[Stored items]
------------------------------------
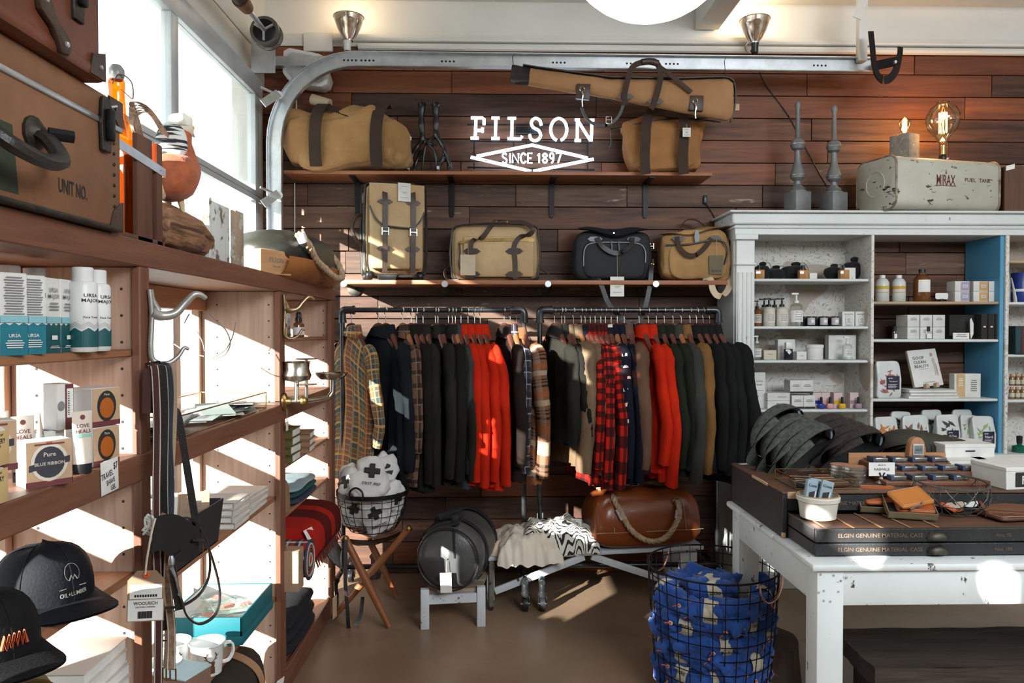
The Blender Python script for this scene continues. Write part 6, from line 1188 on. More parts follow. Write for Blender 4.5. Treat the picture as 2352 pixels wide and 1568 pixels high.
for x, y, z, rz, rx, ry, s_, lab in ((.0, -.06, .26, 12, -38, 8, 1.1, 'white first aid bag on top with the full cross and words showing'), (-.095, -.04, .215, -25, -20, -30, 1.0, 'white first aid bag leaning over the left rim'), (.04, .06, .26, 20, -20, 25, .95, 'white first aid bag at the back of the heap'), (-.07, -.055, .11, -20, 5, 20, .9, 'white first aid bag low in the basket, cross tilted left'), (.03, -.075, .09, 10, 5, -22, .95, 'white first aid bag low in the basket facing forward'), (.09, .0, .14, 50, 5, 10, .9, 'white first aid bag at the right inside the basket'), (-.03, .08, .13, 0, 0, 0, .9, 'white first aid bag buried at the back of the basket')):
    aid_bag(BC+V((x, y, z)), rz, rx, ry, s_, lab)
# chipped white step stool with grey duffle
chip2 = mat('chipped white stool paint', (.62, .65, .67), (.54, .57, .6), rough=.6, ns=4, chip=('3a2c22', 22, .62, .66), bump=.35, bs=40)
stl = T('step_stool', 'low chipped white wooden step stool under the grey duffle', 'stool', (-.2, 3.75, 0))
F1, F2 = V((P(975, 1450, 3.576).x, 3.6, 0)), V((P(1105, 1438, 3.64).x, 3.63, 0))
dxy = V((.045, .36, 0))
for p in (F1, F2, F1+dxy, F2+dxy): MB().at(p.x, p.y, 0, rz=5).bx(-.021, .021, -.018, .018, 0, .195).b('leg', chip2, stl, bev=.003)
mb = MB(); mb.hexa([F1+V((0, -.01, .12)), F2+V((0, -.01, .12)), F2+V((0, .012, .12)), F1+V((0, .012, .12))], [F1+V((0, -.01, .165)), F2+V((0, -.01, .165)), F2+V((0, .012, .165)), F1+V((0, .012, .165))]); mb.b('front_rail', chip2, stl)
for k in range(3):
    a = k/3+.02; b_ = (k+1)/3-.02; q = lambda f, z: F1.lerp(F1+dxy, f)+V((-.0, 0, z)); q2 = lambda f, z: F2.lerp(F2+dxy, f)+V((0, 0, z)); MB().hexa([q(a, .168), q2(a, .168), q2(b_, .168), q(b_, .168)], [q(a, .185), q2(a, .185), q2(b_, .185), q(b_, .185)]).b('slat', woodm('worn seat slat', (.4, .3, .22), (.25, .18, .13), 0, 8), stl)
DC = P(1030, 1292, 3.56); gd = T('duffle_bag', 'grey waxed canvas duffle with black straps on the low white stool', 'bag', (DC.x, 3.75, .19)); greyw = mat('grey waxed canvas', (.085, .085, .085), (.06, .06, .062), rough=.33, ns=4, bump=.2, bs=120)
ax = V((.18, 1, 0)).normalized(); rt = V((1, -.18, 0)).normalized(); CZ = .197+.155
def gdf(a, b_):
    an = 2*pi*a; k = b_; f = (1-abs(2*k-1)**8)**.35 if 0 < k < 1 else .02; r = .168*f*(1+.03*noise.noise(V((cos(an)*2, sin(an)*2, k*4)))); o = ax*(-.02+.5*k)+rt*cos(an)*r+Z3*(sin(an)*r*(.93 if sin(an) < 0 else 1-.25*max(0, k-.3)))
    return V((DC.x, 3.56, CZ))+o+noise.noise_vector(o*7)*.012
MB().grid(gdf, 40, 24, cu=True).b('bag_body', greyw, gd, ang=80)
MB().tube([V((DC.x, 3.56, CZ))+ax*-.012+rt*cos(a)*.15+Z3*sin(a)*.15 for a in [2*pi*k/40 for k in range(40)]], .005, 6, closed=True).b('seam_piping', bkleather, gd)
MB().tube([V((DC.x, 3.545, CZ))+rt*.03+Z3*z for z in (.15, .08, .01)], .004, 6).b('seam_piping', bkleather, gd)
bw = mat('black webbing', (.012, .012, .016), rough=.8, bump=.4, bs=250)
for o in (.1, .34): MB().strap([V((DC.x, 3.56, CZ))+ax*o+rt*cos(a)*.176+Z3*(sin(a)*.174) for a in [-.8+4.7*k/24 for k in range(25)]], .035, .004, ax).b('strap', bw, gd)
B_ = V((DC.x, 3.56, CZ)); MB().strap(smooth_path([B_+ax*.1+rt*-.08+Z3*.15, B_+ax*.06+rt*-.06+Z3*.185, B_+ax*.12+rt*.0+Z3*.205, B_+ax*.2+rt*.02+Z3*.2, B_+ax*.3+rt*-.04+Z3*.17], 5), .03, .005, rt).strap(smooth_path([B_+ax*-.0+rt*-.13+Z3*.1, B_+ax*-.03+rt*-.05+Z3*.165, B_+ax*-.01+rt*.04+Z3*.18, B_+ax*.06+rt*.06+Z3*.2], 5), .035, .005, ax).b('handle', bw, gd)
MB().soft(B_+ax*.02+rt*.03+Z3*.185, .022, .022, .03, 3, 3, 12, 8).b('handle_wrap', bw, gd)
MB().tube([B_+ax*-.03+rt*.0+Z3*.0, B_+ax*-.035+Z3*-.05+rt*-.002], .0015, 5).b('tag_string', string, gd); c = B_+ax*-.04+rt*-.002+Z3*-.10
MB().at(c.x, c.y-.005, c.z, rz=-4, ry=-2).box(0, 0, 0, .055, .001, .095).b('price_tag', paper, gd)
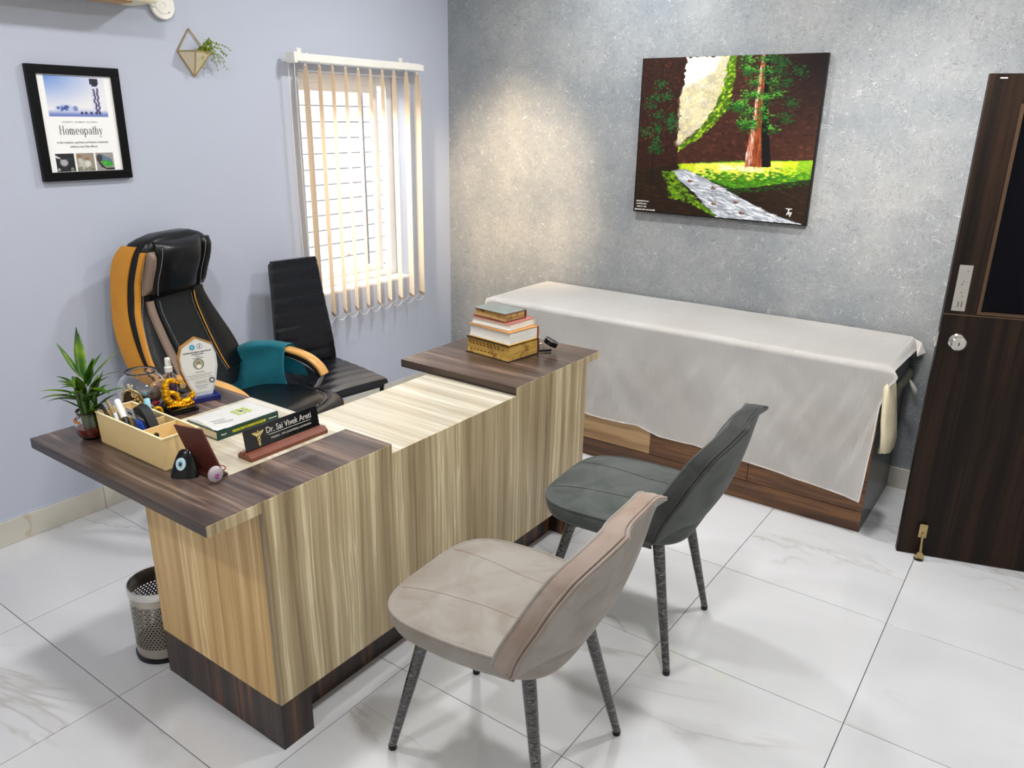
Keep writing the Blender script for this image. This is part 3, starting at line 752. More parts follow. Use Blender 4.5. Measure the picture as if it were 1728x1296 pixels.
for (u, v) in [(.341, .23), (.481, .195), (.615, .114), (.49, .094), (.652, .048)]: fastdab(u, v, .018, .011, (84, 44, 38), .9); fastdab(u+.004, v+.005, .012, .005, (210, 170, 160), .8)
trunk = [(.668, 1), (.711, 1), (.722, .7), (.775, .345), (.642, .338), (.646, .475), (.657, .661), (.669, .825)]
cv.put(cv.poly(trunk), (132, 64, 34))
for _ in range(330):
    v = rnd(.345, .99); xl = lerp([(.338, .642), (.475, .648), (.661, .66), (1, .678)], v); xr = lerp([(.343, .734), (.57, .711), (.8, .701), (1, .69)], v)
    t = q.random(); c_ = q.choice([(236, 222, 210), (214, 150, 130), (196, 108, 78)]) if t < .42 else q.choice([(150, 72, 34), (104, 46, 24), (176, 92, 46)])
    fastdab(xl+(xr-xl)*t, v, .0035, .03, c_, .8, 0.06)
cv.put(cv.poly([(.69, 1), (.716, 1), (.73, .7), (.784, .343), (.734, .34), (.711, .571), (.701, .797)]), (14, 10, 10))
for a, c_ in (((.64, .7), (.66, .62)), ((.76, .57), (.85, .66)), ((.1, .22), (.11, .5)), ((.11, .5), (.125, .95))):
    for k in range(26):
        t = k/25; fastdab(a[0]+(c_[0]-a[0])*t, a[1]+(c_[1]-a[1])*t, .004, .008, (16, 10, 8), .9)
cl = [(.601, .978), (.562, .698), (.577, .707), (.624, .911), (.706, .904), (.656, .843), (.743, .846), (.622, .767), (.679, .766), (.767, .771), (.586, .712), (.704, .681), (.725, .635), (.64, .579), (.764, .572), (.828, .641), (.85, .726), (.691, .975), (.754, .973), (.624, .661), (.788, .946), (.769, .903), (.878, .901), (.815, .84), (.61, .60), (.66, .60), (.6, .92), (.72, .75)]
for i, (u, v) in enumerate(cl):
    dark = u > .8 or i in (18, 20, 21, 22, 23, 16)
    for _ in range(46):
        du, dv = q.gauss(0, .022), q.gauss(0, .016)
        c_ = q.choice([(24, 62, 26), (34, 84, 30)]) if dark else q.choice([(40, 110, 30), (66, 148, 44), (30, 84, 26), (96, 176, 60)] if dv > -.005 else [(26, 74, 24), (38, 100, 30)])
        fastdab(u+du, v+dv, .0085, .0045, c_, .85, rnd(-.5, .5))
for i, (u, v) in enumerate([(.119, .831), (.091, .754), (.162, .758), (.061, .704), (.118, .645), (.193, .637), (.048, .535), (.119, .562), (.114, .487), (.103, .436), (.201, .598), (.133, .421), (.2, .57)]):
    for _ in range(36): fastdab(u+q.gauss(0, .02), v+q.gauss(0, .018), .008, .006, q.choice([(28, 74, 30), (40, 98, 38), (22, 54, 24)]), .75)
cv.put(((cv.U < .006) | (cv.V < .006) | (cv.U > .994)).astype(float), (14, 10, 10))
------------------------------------
• What needs to be done: Copy out each line in the listing that has the word "script".

• Result of the task:
The Blender Python script for this scene continues. Write part 6, from line 1188 on. More parts follow. Write for Blender 4.5. Treat the picture as 2352 pixels wide and 1568 pixels high.
Keep writing the Blender script for this image. This is part 3, starting at line 752. More parts follow. Use Blender 4.5. Measure the picture as if it were 1728x1296 pixels.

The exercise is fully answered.